Not every state can enjoy the freedom that Colorado residents get to experience. Authorities say Colorado cannabis has worked its way into every corner of conservative Kansas, according to the state's Attorney General Derek Schmidt. Law enforcement has had enough. Local authorities claim that they can roughly identify Colorado's cannabis simply by its quality.

Schmidt surveyed over 320 responding law enforcement agencies in the area and 70 prosecutors' offices. According to the report, over the last two years, Kansas has seen at least 57 cases of drug busts involving Colorado edibles.

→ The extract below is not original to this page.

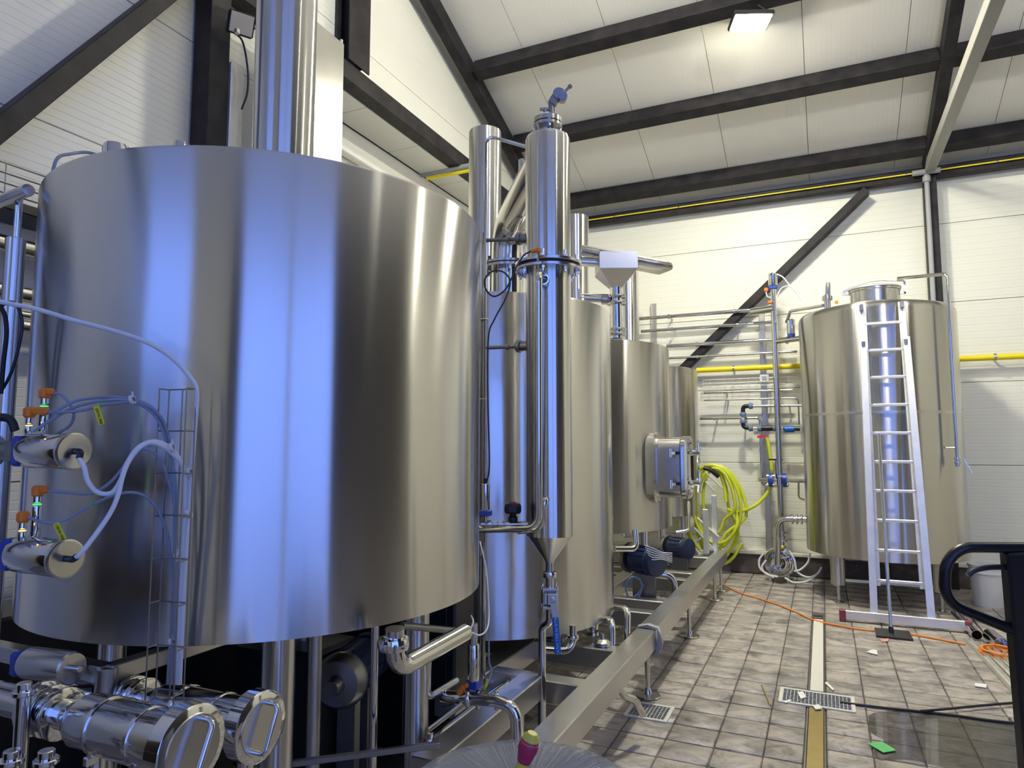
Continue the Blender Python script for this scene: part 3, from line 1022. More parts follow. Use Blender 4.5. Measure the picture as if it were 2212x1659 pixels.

The Kansas Highway Patrol reported 102 seizures and 1,259 pounds of marijuana involving Colorado cannabis within the first six months of 2016. Five of those seizures involved large amounts of marijuana worth over $10,000. Law enforcement officers can only assume the real number will continue to get higher.

Despite the 'alarming' data in the new report, local law enforcement says that Colorado weed is effectively replacing the marijuana that once flowed in illegally from Mexican cartels. Lietenant Bill Cox is a member of the Salina Police Department Drug Task Force. “From last year in 2015 we seized approximately 28.5 pounds of marijuana throughout the year and only about 300 of those grams were of the marijuana we used to see come up from Mexico,” Cox told KSNT.

Colorado's plan to keep recreational marijuana from crossing over border lines into Kansas appears to be a failure.

“Prior to the influx of Colorado marijuana, virtually all of the marijuana seized in our jurisdiction was compressed marijuana referred to by locals as “reggie” with Mexican origins, The Garden City Police wrote in the report. “This type of marijuana is rarely seen any longer in our jurisdiction and virtually all the marijuana seen here are from Colorado either legally from dispensaries or underground black market sources.”